Election, Racism, and Millennial Views

In the next three posts, I’d like to address two accusations of racism that crop up when discussing different views of the millennium.  One of these accusations is common; the other less so.  One is legitimate; the other not.  Together, they form an interesting contrast, and a useful point of departure for considering what’s really important in eschatology — and what is not so important.

The common accusation is leveled against premillennialists, based on their view that Israel has a privileged place in the kingdom.  The argument goes that God has made all one in Christ, and since there is no more Jew and Gentile in the Church, neither can there be any such distinction in the Kingdom.  To maintain such a distinction is therefore racist.

The irony is that the people who accuse premillennialists of racism are nearly always covenantal, Reformed theologians.  They are Calvinists.  They have accepted already that God chooses who goes to heaven (and, at least implicitly, who does not).  They are quite all right with this, and indeed will get very indignant on God’s behalf if someone dares to challenge God’s right to have mercy on whom He wills.

So, adding it all up, it’s perfectly all right to maintain that God chooses who goes to heaven and who goes to hell, but it’s racist to maintain that God chooses who has a position of prominence in the kingdom.

Come again?

“Well, come on,” they will want to say, “The one choice is for God’s sovereign ends, and the other is just based on familial descent.”  To which one could reply with a hearty “So what?”  If God has mercy on whom He wills, and He wills to have mercy on the seed of Abraham — not exactly a novel concept — then who are we to gainsay His choice?  Does not the potter have power over the clay?

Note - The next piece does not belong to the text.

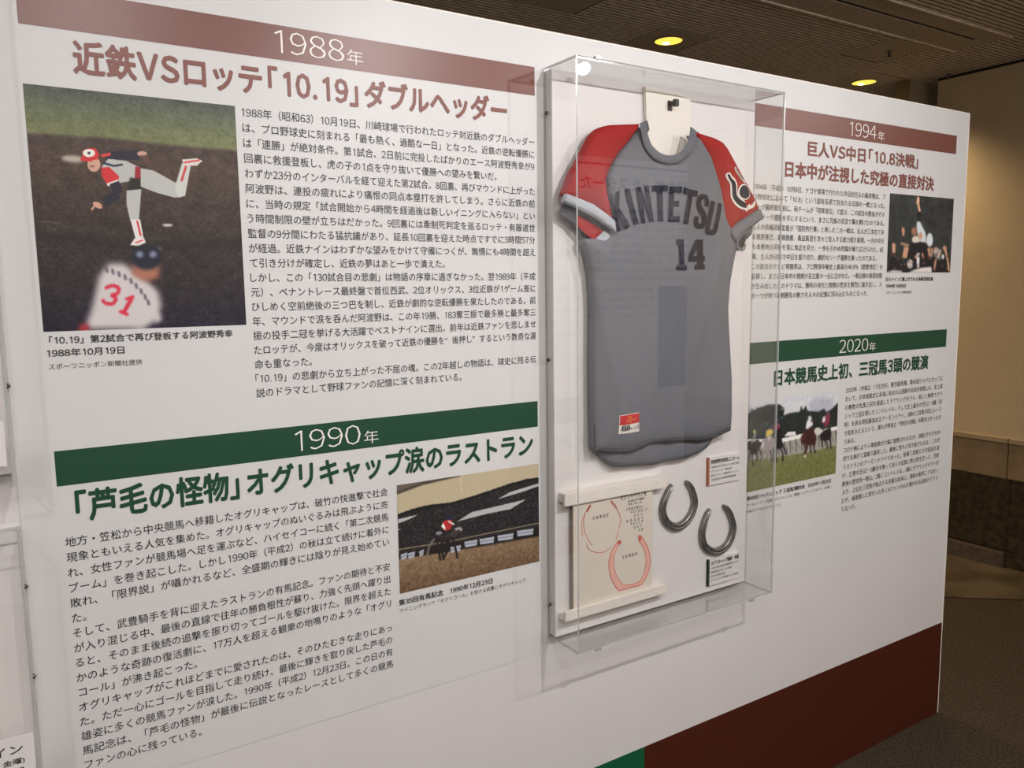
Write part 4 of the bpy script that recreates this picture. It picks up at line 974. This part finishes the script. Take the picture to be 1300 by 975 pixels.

Of course, there is neither Jew nor Gentile in the church, in a certain sense.  But then, in exactly that same sense (and taken from the same sentence in Galatians 3:28), there is neither male nor female either.  Yet God reaffirms gender distinctions and distinct roles for the genders in the Church now, and — since Jesus remained a “he” after the resurrection, and not an androgyne — God will maintain different genders in eternity.  We will neither marry nor be given in marriage, but we will be male and female.  So where’s the problem with being, in a similar sense, Jew and Gentile? And come to think of it, where’s the fulfillment of passages like Deuteronomy 32:43 or Revelation 22:2 unless there are identifiable Gentiles?

This is not racism, it’s the biblical doctrine of election worked out in the history of the nations.